TASK DESCRIPTION: Go through the data below and gather each line containing "scene".

SUPPLIED INFORMATION:
--- start ---

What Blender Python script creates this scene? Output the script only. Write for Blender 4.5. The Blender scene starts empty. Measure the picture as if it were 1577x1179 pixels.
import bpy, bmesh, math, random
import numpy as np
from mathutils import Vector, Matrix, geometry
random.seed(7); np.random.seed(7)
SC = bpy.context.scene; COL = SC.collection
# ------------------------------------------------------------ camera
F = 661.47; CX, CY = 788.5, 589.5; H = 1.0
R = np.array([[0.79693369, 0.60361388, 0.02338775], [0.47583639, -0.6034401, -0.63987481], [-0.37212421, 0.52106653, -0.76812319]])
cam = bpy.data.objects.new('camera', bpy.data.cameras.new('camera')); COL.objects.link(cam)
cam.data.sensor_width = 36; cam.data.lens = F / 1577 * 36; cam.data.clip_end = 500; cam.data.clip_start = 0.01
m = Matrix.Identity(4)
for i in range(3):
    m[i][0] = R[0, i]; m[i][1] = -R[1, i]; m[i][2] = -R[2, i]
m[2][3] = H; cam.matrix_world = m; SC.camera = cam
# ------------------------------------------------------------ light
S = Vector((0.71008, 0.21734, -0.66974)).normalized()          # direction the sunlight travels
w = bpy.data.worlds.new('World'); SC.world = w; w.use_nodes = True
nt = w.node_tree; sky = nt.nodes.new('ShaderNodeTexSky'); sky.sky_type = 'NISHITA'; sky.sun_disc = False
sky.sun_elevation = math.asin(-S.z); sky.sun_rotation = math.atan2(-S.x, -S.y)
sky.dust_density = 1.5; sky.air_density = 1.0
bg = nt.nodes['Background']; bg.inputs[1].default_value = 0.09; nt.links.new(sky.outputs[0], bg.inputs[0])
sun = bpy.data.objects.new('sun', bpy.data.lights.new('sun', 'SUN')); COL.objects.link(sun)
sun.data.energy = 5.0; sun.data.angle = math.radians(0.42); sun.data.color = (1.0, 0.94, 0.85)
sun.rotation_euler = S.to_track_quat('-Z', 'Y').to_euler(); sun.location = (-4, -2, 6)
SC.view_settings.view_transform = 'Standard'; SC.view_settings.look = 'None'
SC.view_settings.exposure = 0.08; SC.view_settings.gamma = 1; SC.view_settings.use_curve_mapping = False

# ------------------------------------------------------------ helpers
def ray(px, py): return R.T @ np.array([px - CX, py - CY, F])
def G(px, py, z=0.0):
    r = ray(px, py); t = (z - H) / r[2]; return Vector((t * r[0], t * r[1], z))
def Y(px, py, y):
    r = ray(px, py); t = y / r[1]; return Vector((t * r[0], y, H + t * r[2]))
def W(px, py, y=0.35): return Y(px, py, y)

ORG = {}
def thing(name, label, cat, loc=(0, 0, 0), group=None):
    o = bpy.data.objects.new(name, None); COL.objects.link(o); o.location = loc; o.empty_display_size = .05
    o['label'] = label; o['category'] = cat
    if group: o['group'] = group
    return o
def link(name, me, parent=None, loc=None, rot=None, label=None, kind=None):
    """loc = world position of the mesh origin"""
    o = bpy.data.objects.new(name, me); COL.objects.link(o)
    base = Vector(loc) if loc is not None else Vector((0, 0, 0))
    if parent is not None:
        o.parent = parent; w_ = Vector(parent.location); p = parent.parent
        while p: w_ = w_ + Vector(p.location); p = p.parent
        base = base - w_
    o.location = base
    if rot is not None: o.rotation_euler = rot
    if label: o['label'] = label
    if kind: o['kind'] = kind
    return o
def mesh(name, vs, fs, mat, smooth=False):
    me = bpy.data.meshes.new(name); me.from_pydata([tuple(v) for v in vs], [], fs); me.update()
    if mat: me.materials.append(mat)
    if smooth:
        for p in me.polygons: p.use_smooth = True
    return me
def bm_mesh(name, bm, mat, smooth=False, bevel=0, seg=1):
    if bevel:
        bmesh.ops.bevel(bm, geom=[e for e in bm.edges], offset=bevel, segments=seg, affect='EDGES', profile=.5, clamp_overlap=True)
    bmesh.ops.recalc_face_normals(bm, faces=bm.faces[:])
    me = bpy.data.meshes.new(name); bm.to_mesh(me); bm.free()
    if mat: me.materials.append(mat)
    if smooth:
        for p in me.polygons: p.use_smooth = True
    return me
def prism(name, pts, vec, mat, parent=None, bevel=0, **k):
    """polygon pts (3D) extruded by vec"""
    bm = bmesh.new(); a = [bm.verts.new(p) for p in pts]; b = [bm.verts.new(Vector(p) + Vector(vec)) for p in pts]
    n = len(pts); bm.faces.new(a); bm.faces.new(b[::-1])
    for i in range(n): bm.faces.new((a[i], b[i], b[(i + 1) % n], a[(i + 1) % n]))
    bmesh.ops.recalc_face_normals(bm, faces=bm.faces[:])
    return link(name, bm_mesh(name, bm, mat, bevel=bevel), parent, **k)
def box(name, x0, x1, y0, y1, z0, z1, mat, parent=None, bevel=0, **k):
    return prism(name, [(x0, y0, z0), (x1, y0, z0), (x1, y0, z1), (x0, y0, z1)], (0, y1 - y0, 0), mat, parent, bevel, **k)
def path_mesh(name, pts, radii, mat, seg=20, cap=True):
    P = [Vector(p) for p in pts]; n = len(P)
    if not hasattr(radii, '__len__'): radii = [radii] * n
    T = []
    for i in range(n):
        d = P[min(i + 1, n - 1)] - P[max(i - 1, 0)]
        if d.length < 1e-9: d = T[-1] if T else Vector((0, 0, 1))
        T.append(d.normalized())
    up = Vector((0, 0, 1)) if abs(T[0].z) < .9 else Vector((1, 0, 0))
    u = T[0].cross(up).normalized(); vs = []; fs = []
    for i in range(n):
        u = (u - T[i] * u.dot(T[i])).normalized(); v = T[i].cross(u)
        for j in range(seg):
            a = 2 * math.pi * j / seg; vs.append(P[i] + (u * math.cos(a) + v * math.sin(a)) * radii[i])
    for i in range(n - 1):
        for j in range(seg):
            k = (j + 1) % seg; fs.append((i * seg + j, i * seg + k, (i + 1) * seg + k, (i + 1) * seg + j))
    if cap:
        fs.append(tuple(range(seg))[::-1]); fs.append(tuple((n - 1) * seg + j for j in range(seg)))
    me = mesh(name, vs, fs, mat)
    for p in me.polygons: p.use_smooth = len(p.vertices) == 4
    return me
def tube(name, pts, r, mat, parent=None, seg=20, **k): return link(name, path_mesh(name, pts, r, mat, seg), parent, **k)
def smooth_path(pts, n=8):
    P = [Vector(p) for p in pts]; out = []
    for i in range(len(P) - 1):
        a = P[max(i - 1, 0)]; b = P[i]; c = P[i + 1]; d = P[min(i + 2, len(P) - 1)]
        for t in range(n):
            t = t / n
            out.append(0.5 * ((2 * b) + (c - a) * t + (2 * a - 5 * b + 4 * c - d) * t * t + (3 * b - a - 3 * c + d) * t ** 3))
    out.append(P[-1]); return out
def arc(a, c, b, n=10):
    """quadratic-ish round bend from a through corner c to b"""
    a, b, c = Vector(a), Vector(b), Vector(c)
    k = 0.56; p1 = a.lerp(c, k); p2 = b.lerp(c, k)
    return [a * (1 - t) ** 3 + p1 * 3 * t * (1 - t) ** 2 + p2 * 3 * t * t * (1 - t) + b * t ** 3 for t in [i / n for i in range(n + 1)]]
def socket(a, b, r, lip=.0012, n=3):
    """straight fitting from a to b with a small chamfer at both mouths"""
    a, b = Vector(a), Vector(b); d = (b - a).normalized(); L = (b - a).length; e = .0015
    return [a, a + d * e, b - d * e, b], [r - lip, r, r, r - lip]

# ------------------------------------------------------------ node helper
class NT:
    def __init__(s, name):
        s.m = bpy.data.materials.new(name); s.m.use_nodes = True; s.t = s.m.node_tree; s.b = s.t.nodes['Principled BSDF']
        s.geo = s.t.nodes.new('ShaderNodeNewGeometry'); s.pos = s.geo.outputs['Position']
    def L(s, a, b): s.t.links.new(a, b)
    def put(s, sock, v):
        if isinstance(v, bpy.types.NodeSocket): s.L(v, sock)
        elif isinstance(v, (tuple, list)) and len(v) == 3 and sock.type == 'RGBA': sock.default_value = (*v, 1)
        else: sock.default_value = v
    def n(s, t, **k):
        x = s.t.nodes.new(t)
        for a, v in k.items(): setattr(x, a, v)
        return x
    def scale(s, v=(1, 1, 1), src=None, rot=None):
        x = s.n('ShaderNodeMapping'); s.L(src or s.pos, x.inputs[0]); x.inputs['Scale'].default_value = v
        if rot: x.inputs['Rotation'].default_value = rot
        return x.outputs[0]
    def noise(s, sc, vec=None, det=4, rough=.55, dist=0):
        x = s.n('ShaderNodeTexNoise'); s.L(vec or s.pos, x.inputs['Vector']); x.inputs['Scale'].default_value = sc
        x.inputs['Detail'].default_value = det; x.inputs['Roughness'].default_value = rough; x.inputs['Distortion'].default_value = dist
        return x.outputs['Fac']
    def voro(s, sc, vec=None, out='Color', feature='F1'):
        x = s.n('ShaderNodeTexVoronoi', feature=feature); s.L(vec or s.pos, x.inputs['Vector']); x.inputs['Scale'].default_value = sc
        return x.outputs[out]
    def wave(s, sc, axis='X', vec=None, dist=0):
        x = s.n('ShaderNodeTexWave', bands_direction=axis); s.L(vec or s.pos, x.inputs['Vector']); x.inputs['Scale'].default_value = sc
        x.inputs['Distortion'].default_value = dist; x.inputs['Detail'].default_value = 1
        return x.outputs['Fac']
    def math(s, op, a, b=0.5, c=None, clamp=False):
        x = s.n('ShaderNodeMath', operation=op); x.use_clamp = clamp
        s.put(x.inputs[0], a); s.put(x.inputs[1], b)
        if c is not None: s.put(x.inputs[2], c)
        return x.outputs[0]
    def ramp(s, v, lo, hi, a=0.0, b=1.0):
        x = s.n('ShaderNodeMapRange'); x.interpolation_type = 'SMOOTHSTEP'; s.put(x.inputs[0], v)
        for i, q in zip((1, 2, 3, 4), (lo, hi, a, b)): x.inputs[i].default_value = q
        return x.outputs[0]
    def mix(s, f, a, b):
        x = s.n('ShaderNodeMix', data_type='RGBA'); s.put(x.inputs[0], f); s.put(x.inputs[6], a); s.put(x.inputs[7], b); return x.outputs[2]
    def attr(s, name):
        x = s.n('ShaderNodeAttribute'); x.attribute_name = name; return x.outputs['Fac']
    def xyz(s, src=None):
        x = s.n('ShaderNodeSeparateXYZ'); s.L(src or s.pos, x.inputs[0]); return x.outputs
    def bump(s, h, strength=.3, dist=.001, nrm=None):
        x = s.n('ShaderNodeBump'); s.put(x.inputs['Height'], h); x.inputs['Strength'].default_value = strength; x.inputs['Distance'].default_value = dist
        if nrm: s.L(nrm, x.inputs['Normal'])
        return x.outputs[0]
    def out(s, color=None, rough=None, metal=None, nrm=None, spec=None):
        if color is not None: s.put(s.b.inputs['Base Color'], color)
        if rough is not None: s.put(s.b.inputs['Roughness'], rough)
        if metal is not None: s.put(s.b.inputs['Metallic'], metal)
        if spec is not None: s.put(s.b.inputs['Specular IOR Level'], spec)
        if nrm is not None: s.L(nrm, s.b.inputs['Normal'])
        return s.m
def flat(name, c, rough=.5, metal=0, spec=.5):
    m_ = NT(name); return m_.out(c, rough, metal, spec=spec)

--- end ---

SOLUTION TO THIS PROBLEM:
What Blender Python script creates this scene? Output the script only. Write for Blender 4.5. The Blender scene starts empty. Measure the picture as if it were 1577x1179 pixels.
SC = bpy.context.scene; COL = SC.collection